Research by Polaris shows that many victims were already experiencing homelessness or housing instability when recruited — 64 percent by one measure. That vulnerability fuels a cycle of exploitation. After escape, survivors often face new obstacles: criminal records tied to coerced prostitution, eviction histories, identity fraud, and untreated trauma.
Ms. Dhanoa argued that the short-term rental industry could play a bigger role in prevention.
“Airbnb could do more by providing clear reporting information to hosts and renters. Unless that information is required, you can’t be sure it reaches everyone. A mandatory safety overview for renters would make a big difference,” she said.
Mr.
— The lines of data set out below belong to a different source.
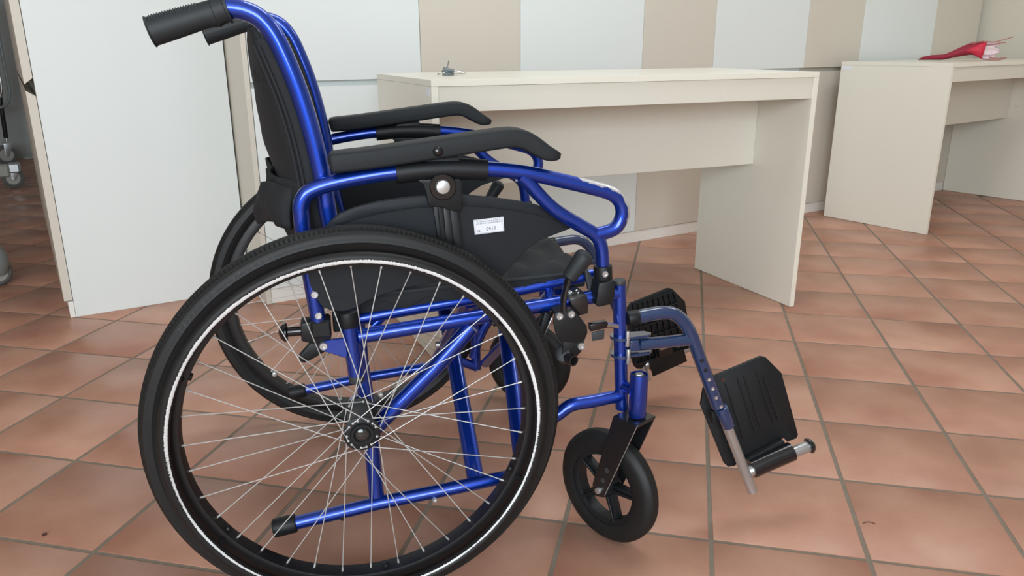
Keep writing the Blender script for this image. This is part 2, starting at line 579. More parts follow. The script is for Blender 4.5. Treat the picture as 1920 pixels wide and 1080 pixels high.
# ---- the row of cabinets on the left: we see the white end panel of the first, doors edge-on
lab = ['tall cabinet with large white end panel at left, beige doors seen edge-on',
       'second cabinet of the dark corridor row, just behind the white end panel',
       'third cabinet of the dark corridor row, behind the second']
for k in range(3):
    r = empty('corridor_cabinet', W(-0.83, 0.21 + 0.6 * k), TH)
    tag(r, lab[k], 'cabinet', 'cabinets facing the dark corridor')
    if k == 0:
        MB().box((0, 0, 0), (0.556, 0.018, ZTOP), 0.0008).build('end_panel', M['white_lam'], r)
    MB().box((0.0, 0.0185, 0.055), (0.556, 0.598, ZTOP), 0.001).build('carcass', M['dark_gap'], r)
    for nm, pr in (('upper_door', [(-0.026, 0.737), (-0.026, ZTOP), (-0.0016, ZTOP), (-0.0016, 0.755)]),
                   ('lower_door', [(-0.026, 0.058), (-0.026, 0.719), (-0.0016, 0.702), (-0.0016, 0.058)])):
        MB().prism([(x, 0.0, z) for x, z in pr], (0, 0.597, 0), 0.0006, 1).build(nm, M['beige_lam'], r)
    MB().box((-0.016, 0.0, 0.0), (-0.0008, 0.598, 0.0545), 0.0006).build('plinth', M['plinth'], r)


# ---- the two desks
def sticker(parent, pts, normal, name='sticker'):
    mb = MB().prism(pts, Vector(normal) * 0.0006)
    return tag(mb.build(name, M['sticker'], parent), 'small whitish paper label')


def desk(loc, rz, label, stick, pegs):
    L, D, H, T = 1.255, 0.524, 0.763, 0.016
    r = empty('desk', loc, rz)
    tag(r, label, 'desk', 'cream laminate desks')
    MB().box((0.0, 0.0008, H - T), (L, D, H), 0.0007).build('desk_top', M['cream'], r)
    MB().box((0.0, -0.0006, H - T), (L, 0.0004, H), 0.0002).build('edge_band', M['cream_edge'], r)
    for x0 in (0.0, L - 0.018):
        lg = MB().box((x0, 0.0008, 0.001), (x0 + 0.018, D, H - T - 0.0004), 0.0007).build('leg_panel', M['cream'], r)
        MB().box((x0, -0.0006, 0.001), (x0 + 0.018, 0.0004, H - T - 0.0004), 0.0002).build('edge_band', M['cream_edge'], lg)
    MB().box((0.0185, 0.004, 0.683), (L - 0.0185, 0.022, H - T - 0.0004), 0.0008).build('apron', M['cream'], r)
    MB().box((0.0185, 0.240, 0.449), (L - 0.0185, 0.258, H - T - 0.0004), 0.0008).build('modesty_panel', M['cream'], r)
    y, z, w, h = stick
    sticker(r, [(-0.0001, y, z), (-0.0001, y + w, z), (-0.0001, y + w, z - h), (-0.0001, y, z - h)], (-1, 0, 0))
    for (py, pz) in pegs:
        MB().cyl((L - 0.0185, py, pz), (L - 0.026, py, pz), 0.007, 10, bev=0.0015).build('fixing_peg', M['plinth'], r)
    return r


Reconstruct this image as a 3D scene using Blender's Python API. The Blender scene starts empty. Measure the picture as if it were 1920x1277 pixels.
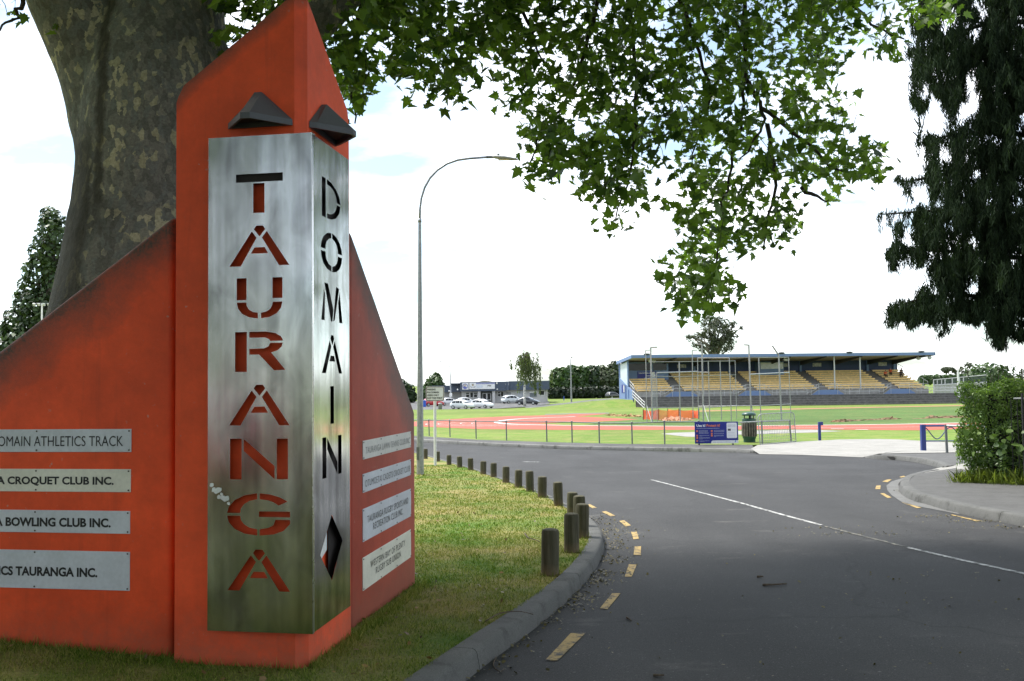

Turner echoed the need for systemic change.
“This is another war in a different context. The casualties are monstrous,” he said. “Without trauma-informed officers, victim advocates, and access to resources like detox beds or shelters, survivors stay stuck in the maze long after the traffickers are gone.”
The Georgia case may be closed, but its lessons reverberate: hybrid gangs are innovating, exploiting digital platforms to cloak violence in the everyday shuffle of guests, cars, and keyless entry codes. Whether law, industry, and law enforcement can keep pace will determine how many more victims remain trapped inside the Airbnb maze.